We know that consciousness occurs in a stream of concatenated items linked over both space and time (James 1890; Dwarakanath, Logothetis et al. 2023; Sacks 1976, 2012). The linkage across space is facilitated by the sensory topographic maps before being consolidated into a complete form (with context) in the association areas of neocortex (Amita, Kunimatsu et al. 2024; Kimura 1993; Lu and Golomb 2023; Penfield and Roberts 1966; Ojemann 1991; Schiller and Tehovnik 2015). A percept that requires the linkage of events over time is visual motion perception (Schiller and Tehovnik 2015). The neurophysiology of motion perception as conceptualized by Reichardt and Macginitie (1962) provides us with a clue of how different frames of consciousness might be concatenated (see Fig. 1). That the neocortex is inundated with GABAergic circuits is well-established (see Fig. 2). Once a stream of consciousness is consolidated, as for example the memorization of a lecture, the retrieval of the lecture is done such that a sting of activity is executed via the neocortex and cerebellum whose order and direction of activity are mediated through the disinhibition of GABAergic circuits. The perception of motion entails an object moving externally in one direction over time to be registered by neocortical neurons with the same direction tuning; the representation of frames of consciousness, however, requires an internal serialization of neural pools whose order is defined by GABAergic disinhibition during memory consolidation. The retrieval of this information necessitates a replay of the consolidation process (as has been found to occur for the hippocampus during memory consolidation, Wilson and McNaughton 1994). The foregoing supposition will need to be verified empirically for the neocortex and cerebellum.

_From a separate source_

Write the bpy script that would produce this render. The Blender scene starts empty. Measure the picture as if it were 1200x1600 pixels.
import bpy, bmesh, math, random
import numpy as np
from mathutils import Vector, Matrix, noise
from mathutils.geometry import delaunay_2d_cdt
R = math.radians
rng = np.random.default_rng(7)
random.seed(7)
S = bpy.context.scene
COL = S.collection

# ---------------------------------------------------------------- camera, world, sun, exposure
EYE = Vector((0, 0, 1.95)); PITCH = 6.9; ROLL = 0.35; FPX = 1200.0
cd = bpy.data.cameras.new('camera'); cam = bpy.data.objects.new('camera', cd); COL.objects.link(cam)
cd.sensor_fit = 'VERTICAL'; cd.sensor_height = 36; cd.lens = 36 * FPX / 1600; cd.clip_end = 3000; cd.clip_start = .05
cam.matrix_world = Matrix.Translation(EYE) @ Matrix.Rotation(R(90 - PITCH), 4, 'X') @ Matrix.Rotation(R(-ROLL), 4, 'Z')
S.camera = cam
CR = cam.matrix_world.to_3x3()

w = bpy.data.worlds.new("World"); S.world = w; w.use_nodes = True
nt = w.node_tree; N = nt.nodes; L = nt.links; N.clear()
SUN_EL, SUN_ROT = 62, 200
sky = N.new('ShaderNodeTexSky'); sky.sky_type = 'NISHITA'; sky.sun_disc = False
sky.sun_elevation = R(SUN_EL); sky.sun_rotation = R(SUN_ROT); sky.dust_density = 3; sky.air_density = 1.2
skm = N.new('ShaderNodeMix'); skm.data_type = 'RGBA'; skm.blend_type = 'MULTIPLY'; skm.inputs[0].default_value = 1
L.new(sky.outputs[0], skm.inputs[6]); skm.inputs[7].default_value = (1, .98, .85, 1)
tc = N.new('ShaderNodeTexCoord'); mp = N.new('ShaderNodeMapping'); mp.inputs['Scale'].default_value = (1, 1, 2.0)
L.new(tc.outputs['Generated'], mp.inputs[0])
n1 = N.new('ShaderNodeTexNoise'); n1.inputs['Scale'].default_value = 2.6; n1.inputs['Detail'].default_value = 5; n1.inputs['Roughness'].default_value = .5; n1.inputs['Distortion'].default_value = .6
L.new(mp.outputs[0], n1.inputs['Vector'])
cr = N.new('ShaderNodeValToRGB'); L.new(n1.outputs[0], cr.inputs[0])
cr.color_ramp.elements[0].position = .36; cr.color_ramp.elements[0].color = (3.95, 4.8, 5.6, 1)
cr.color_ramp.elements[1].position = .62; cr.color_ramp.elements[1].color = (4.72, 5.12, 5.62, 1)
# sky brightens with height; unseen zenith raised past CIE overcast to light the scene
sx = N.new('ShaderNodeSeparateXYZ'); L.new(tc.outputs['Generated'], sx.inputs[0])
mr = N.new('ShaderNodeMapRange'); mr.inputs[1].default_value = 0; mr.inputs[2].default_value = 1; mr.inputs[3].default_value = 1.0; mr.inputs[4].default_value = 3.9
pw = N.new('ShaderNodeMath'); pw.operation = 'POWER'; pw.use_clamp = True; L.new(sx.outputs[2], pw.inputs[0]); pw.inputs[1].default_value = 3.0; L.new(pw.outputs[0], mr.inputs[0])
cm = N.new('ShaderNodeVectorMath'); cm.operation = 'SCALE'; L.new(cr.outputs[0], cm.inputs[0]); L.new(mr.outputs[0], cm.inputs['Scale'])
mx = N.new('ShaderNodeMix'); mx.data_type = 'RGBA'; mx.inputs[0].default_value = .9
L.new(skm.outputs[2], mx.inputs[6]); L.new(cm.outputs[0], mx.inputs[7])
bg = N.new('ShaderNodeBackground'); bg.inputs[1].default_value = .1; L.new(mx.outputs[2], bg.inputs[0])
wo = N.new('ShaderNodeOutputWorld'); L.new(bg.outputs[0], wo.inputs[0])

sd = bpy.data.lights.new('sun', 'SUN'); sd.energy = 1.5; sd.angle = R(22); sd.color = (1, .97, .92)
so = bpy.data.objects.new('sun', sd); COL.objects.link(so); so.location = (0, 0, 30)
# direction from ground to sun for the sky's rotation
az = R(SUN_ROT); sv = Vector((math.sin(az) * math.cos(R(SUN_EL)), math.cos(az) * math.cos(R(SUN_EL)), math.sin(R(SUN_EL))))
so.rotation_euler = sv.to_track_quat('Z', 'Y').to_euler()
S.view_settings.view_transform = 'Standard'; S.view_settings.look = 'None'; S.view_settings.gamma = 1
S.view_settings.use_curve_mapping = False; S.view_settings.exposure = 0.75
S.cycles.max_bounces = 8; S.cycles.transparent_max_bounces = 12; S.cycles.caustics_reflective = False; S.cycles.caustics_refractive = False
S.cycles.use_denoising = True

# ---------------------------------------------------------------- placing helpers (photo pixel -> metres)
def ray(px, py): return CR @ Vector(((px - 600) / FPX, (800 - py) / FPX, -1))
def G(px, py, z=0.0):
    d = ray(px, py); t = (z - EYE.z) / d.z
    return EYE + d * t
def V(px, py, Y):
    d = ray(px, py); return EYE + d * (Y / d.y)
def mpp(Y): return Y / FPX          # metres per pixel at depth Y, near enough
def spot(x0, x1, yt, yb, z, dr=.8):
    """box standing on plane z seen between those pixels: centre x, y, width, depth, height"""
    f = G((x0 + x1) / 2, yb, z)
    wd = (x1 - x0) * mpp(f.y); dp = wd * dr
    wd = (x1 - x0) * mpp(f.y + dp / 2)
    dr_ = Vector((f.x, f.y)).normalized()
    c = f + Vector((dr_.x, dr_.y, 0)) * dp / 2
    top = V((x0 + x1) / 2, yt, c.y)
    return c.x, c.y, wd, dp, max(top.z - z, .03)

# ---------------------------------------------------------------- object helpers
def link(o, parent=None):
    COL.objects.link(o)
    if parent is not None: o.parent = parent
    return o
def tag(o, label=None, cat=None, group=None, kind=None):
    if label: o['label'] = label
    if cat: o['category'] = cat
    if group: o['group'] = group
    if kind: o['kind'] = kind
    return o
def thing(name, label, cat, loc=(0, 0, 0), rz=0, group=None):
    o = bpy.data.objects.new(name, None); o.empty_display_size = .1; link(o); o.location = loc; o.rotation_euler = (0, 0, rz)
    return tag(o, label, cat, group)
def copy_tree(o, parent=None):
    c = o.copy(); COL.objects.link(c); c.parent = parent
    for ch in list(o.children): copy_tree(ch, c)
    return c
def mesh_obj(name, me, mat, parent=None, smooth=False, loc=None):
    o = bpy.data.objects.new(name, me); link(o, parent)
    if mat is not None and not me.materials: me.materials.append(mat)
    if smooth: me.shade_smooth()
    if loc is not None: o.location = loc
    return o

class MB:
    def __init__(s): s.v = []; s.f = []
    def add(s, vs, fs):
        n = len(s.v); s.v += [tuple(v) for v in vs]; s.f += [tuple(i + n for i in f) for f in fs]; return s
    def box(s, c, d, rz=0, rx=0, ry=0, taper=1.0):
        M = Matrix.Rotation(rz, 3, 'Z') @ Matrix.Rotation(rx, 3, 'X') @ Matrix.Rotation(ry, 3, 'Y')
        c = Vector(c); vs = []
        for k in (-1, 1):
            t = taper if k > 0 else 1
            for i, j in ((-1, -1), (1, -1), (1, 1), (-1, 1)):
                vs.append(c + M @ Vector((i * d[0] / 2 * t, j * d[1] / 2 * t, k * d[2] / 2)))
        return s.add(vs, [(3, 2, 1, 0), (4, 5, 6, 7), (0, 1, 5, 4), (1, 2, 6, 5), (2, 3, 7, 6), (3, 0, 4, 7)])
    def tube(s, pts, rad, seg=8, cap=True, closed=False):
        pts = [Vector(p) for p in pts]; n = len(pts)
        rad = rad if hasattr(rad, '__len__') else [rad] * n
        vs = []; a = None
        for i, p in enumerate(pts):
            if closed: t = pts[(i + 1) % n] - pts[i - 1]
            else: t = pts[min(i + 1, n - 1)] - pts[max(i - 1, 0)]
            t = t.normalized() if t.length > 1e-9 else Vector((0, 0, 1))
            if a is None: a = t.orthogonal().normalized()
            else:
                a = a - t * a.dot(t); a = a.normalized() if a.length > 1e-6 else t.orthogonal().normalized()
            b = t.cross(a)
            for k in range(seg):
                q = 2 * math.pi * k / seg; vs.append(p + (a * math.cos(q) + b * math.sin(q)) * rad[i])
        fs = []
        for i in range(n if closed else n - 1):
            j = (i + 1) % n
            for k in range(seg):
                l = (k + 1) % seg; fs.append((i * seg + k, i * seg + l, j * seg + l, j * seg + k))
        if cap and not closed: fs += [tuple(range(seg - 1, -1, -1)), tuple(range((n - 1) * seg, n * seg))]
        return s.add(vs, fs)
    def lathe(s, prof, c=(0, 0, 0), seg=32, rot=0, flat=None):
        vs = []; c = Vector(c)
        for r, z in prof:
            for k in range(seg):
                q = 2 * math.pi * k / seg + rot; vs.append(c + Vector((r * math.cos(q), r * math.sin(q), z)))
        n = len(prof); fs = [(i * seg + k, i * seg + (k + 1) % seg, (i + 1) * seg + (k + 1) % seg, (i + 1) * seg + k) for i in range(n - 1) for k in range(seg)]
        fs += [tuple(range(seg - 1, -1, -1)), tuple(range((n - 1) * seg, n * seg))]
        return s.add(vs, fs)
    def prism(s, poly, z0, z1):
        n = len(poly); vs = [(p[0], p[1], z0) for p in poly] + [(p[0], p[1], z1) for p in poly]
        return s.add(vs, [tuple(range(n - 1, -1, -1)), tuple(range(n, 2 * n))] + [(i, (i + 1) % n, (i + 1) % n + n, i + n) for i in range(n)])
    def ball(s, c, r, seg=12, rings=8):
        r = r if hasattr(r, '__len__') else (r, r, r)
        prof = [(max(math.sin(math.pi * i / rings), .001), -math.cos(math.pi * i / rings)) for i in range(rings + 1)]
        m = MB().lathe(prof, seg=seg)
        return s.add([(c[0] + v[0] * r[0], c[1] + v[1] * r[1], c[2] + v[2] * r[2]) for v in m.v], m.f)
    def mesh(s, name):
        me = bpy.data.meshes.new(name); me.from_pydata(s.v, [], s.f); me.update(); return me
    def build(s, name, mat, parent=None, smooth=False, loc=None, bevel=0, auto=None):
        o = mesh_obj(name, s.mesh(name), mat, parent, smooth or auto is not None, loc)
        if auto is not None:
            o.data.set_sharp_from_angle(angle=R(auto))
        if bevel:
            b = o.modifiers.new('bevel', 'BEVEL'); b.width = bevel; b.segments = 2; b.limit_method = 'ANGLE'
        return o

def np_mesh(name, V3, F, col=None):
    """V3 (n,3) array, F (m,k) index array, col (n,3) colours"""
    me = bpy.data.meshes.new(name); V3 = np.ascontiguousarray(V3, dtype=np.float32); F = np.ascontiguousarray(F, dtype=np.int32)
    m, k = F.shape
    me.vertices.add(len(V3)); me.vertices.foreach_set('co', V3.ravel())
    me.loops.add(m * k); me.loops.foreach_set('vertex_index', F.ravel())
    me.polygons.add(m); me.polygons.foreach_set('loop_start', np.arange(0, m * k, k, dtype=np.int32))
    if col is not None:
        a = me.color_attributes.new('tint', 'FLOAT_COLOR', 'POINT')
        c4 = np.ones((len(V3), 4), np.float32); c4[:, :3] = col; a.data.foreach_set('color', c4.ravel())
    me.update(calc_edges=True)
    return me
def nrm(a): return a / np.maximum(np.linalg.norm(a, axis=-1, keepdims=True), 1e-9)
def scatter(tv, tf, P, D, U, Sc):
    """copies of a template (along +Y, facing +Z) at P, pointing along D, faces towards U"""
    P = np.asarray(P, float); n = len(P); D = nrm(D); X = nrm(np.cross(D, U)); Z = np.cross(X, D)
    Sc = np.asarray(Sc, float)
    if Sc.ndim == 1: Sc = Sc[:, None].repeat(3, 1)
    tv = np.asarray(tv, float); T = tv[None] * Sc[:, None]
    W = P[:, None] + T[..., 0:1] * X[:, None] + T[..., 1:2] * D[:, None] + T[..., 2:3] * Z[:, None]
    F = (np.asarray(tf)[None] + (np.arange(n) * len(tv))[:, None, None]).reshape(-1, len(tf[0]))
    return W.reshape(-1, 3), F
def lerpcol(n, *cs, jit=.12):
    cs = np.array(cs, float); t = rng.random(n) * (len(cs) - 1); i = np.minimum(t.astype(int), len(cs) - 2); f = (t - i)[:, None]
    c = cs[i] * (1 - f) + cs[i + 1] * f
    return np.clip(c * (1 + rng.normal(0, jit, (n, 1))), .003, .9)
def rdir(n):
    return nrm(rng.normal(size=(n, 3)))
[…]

Figure 1: A neural model for the creation of direction selectivity as conceptualized by Reichardt and Macginitie (1962). Inhibitory connections are added to the circuit (shown in black) such that only one direction of motion activates the neurons. This model has been verified neurophysiologically using GABAergic agents. For details see pp. 194-195 of Schiller and Tehovnik (2015). Illustration from figure 11-4 of Schiller and Tehovnik (2015).

Figure 2: GABAergic circuits are ubiquitous throughout the neocortex. The illustration is for GABAergic connectivity generic to the visual cortex of mammals. Based on Froudarakis et al. (2019).